- THE PROBLEM -
From the entries below, copy out every line with "this" in it.

- GIVEN DATA -
<<<<

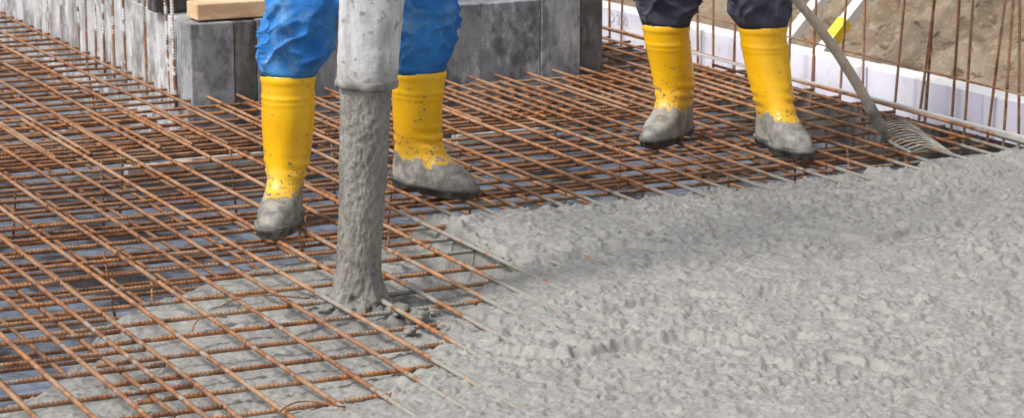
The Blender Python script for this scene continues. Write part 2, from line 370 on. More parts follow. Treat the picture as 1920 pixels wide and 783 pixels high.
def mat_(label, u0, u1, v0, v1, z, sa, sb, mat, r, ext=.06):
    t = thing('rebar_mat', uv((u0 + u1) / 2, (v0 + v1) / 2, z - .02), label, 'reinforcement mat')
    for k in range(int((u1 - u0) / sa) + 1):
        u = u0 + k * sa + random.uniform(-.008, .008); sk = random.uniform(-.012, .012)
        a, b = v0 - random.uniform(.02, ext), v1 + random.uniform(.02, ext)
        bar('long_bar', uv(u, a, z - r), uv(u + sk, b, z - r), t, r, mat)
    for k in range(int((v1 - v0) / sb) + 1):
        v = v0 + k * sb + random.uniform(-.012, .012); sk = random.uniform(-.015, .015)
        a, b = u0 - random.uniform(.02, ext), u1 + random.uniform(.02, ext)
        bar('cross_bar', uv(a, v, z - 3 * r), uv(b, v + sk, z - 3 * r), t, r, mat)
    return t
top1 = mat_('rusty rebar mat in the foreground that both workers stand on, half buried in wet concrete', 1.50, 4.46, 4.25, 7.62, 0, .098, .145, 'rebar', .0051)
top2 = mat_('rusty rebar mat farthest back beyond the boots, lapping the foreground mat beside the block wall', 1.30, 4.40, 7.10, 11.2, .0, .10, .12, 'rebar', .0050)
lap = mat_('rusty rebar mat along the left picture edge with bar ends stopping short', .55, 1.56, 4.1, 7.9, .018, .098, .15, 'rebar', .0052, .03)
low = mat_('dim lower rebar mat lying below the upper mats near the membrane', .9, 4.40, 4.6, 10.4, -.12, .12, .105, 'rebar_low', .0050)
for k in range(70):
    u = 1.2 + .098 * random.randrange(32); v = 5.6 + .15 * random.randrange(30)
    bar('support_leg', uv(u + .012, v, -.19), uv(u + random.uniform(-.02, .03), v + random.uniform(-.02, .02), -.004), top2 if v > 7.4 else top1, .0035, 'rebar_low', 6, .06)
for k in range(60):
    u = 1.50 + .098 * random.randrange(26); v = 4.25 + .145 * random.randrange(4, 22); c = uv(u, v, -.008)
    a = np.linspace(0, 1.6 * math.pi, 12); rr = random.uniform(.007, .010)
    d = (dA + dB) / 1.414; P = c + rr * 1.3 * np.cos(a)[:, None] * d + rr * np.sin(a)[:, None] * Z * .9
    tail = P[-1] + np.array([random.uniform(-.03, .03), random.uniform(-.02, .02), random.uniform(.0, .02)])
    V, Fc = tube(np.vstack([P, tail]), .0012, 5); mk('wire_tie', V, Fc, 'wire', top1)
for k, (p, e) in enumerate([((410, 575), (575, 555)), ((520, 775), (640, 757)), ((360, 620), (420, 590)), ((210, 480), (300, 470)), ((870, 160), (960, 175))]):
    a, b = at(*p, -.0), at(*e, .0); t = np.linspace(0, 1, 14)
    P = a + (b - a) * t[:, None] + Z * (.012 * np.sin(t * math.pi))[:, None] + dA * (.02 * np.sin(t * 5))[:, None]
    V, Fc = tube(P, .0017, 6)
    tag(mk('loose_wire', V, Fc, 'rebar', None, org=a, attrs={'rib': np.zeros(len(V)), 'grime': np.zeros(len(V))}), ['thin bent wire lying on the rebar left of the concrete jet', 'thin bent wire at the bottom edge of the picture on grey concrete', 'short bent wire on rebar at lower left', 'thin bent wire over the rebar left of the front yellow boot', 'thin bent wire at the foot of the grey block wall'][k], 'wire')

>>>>
<<<<

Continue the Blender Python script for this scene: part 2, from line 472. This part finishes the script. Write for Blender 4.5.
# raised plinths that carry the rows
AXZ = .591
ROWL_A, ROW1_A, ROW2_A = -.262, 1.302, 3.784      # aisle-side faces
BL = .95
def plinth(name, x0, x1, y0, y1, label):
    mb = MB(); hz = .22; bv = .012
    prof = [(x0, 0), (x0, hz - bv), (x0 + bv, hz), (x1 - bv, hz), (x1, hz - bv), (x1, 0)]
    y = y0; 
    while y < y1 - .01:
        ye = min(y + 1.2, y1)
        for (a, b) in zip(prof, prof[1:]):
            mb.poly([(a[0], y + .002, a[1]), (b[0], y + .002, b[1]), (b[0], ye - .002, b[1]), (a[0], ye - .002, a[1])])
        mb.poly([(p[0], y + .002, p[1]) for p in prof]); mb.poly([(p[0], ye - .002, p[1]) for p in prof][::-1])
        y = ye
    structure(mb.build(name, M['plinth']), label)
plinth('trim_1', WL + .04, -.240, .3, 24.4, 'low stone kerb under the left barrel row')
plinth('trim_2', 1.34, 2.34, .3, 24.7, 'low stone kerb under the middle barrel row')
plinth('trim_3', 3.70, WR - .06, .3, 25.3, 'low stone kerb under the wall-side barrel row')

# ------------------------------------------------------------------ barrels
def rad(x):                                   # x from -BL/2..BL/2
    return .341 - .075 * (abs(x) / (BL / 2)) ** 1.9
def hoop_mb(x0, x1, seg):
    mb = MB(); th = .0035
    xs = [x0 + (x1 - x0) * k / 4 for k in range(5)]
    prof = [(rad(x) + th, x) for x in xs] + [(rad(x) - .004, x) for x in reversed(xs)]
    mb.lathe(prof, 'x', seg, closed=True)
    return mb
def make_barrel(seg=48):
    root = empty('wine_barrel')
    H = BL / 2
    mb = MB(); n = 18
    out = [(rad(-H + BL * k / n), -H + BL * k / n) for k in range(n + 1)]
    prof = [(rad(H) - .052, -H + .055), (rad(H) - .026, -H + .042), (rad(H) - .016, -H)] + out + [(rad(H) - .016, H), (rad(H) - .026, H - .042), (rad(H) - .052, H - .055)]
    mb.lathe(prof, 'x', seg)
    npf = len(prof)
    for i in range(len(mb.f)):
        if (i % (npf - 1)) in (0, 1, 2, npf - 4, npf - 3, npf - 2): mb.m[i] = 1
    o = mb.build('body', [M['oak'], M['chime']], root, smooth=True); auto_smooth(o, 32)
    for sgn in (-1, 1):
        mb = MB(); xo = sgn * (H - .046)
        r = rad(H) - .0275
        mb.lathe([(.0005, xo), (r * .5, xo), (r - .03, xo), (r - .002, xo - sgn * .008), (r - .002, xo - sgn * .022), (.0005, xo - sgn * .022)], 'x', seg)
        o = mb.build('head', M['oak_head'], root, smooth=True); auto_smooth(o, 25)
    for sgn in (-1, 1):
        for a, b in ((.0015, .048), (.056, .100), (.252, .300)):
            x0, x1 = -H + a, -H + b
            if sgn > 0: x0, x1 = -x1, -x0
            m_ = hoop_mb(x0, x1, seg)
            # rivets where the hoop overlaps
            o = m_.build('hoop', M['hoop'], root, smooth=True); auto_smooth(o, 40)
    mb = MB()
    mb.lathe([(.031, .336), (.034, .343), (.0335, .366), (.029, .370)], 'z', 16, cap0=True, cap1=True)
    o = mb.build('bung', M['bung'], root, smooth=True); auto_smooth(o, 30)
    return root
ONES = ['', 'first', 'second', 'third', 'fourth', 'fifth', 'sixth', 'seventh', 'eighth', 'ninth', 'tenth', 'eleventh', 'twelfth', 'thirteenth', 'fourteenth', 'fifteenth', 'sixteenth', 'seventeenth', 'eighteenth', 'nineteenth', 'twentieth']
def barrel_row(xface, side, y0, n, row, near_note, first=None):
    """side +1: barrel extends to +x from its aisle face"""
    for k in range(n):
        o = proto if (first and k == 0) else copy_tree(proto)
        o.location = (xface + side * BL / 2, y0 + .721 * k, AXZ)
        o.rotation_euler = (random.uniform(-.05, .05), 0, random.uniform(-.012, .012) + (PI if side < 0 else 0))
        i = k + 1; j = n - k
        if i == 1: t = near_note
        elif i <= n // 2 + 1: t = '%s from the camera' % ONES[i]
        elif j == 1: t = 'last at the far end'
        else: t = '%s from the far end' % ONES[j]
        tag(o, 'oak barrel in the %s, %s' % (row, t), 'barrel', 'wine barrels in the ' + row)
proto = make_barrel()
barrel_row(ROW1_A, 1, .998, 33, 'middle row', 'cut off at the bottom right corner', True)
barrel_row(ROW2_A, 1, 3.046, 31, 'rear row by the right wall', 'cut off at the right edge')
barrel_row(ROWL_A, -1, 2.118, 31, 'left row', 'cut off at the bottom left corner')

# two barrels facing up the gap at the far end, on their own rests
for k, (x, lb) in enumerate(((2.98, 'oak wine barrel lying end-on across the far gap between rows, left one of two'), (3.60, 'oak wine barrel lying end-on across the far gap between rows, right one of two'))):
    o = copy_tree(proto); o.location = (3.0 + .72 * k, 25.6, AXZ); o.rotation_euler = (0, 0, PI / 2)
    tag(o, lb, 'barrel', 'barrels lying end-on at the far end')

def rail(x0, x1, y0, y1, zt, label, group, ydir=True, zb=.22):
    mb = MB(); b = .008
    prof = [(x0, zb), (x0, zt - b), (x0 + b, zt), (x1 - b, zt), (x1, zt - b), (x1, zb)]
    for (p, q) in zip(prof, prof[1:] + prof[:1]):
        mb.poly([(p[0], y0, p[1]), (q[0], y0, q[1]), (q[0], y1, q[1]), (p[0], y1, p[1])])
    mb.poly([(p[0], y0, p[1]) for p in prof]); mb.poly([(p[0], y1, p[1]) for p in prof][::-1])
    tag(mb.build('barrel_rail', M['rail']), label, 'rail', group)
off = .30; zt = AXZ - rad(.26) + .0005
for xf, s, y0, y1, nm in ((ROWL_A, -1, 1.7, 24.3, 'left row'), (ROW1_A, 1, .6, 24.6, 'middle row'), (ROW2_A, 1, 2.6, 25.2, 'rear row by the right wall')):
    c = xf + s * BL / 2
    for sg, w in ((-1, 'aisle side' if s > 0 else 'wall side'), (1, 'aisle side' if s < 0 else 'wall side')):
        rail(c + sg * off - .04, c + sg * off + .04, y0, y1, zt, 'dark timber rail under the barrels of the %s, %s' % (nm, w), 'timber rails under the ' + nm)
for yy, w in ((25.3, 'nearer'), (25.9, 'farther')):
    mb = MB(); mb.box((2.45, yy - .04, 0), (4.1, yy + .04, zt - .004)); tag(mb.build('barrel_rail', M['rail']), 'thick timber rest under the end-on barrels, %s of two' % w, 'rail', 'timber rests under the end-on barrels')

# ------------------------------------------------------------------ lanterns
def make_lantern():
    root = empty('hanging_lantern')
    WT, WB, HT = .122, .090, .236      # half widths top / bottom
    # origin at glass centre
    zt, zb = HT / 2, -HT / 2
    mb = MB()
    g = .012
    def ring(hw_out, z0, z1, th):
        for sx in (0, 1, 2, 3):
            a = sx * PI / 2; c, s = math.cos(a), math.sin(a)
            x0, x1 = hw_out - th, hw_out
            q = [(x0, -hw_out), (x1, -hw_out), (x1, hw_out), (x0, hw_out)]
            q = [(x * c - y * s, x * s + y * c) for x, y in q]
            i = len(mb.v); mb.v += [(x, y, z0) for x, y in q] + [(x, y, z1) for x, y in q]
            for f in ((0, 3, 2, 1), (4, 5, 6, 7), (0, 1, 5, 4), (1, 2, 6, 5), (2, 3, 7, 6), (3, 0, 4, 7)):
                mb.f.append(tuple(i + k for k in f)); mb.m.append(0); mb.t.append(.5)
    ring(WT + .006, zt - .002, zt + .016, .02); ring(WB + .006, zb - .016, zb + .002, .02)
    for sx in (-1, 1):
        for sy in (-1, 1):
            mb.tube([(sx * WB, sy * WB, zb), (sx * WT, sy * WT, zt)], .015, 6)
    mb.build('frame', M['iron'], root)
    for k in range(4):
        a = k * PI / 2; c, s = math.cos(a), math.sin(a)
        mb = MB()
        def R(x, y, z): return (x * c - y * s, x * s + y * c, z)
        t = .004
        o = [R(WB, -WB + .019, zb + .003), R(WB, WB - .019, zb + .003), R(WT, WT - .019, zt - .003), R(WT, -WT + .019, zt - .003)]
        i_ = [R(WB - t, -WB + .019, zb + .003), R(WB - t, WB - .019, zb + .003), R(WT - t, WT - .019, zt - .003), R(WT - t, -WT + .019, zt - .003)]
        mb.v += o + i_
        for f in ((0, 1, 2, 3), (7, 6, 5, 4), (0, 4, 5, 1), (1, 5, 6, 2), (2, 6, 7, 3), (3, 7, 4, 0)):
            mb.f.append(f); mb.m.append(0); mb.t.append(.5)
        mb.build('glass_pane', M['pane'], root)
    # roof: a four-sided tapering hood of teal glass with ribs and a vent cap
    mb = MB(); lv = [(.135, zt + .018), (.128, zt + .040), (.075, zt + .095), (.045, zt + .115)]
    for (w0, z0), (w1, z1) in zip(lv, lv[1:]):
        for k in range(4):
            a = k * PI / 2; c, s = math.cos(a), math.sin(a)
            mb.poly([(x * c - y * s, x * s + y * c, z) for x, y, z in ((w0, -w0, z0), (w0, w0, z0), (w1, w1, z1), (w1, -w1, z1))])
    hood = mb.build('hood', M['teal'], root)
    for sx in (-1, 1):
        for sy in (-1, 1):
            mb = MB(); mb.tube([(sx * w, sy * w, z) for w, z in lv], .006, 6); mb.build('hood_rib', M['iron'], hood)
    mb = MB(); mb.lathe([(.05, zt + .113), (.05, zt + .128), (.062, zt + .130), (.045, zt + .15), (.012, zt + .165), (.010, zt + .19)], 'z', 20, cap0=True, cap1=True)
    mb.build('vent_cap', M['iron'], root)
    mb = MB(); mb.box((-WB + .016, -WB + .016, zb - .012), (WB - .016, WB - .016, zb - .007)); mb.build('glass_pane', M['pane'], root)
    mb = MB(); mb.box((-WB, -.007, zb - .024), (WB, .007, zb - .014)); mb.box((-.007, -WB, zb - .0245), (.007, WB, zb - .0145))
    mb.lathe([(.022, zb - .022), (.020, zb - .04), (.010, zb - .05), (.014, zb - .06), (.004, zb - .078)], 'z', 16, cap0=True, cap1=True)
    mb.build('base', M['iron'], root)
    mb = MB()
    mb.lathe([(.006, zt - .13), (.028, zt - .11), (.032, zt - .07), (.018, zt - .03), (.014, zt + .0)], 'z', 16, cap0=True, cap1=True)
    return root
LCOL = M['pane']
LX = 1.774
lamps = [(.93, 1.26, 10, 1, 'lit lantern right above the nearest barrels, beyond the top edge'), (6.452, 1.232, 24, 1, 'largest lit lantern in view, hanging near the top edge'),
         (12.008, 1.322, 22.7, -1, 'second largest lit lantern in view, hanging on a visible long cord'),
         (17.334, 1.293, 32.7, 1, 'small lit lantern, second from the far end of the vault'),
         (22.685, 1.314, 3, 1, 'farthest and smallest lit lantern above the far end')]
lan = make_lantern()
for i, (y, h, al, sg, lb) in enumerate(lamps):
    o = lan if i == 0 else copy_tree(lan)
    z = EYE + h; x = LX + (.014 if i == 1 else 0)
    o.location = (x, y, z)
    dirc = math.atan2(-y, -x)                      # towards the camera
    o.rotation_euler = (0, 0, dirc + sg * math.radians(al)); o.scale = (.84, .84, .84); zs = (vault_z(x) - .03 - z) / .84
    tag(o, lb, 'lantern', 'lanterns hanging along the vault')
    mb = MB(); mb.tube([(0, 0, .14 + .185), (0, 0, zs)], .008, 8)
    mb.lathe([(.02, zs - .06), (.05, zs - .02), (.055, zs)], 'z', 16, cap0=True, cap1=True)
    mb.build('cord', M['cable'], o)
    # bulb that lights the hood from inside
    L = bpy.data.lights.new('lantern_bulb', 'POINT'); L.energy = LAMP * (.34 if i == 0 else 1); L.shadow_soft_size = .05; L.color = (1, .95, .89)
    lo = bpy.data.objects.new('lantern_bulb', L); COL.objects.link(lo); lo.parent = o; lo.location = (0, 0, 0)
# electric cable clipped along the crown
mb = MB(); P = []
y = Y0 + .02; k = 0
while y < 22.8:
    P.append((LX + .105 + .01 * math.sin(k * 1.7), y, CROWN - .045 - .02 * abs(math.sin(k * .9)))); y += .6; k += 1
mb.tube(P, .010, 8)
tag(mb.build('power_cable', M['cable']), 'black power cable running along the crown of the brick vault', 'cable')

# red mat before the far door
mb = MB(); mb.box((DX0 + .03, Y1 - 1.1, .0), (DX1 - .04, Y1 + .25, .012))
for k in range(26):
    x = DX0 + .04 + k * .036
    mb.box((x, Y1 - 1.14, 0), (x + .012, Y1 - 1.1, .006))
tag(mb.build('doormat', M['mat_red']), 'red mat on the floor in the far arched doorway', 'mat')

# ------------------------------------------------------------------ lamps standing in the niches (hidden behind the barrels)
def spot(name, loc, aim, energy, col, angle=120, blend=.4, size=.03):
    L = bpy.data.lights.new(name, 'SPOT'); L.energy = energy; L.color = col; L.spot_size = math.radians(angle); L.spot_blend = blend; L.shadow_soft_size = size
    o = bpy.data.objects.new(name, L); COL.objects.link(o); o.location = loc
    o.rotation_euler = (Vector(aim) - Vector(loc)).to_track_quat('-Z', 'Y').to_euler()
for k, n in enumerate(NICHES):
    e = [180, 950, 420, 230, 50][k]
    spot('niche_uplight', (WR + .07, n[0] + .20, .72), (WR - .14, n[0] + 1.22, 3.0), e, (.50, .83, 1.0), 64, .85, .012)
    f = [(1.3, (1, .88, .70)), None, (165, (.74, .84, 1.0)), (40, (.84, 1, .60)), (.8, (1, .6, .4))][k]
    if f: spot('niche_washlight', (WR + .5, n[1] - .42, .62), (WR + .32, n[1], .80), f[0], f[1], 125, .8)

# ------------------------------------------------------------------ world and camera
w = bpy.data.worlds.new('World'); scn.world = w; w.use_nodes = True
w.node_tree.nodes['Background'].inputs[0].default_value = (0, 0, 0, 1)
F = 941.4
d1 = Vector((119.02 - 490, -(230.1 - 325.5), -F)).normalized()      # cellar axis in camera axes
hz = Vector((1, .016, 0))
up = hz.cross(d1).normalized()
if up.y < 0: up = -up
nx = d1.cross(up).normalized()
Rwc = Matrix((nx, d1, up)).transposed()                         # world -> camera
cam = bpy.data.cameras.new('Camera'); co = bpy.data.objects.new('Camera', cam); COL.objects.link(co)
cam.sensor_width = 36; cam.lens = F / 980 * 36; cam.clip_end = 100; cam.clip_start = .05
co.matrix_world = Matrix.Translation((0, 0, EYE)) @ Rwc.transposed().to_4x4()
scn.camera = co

>>>>
<<<<

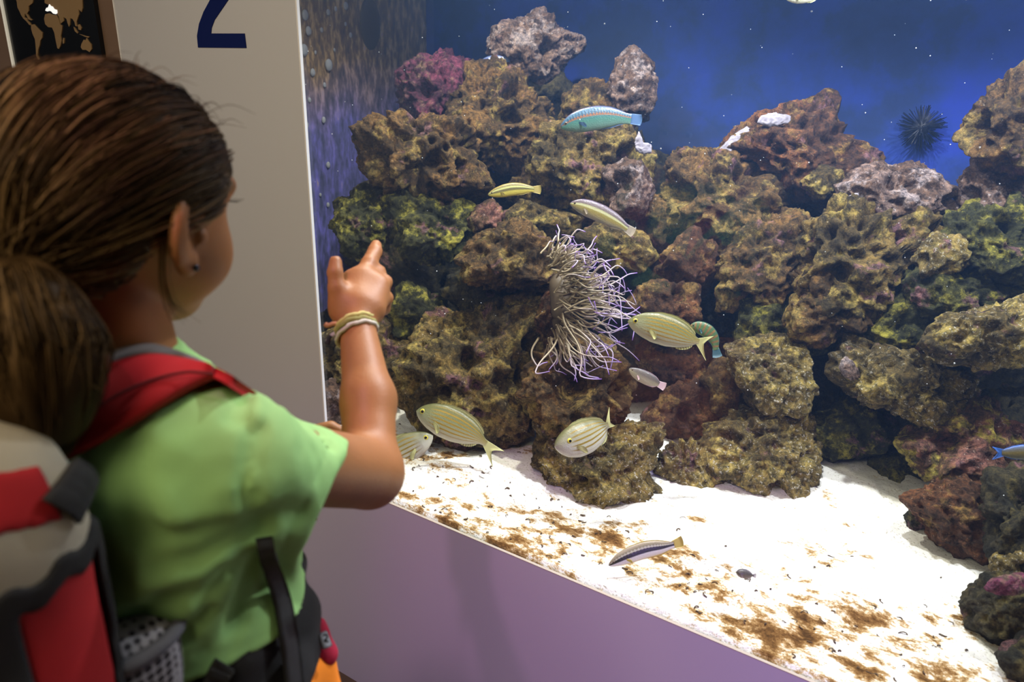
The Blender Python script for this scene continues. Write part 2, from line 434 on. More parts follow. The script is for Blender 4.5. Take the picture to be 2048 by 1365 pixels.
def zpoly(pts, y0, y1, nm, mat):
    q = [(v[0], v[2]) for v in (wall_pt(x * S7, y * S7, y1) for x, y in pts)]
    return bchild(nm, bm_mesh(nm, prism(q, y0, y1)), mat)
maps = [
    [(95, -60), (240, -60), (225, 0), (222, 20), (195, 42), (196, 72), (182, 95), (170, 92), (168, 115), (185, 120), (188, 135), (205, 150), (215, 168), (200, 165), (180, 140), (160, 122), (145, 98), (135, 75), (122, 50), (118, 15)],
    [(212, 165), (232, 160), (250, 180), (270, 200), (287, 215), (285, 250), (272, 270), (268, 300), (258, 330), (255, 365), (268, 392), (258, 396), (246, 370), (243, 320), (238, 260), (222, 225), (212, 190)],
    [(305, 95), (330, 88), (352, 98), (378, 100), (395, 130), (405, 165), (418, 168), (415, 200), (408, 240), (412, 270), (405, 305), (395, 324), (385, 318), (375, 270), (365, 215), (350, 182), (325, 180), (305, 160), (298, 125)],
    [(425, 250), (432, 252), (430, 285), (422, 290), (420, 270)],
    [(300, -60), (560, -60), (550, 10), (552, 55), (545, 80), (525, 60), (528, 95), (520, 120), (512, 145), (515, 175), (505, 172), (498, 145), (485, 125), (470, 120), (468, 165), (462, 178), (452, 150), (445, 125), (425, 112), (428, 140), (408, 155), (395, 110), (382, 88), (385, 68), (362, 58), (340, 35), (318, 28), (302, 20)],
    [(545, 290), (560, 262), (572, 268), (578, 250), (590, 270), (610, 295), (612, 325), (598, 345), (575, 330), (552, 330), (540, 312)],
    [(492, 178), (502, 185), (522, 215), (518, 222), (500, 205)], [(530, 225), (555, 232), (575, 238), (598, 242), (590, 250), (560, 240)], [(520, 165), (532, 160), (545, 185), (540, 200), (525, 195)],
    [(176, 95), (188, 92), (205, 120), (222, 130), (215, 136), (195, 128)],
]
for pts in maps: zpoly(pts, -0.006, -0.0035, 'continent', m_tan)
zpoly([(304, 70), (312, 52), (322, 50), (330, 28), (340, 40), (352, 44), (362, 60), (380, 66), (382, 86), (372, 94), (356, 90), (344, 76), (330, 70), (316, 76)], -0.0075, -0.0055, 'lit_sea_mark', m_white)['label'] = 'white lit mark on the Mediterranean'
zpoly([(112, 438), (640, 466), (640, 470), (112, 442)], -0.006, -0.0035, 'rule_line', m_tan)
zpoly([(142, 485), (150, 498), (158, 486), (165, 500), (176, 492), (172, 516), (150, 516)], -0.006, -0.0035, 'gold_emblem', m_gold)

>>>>

- THE SOLUTION -
The Blender Python script for this scene continues. Write part 2, from line 370 on. More parts follow. Treat the picture as 1920 pixels wide and 783 pixels high.
Continue the Blender Python script for this scene: part 2, from line 472. This part finishes the script. Write for Blender 4.5.
The Blender Python script for this scene continues. Write part 2, from line 434 on. More parts follow. The script is for Blender 4.5. Take the picture to be 2048 by 1365 pixels.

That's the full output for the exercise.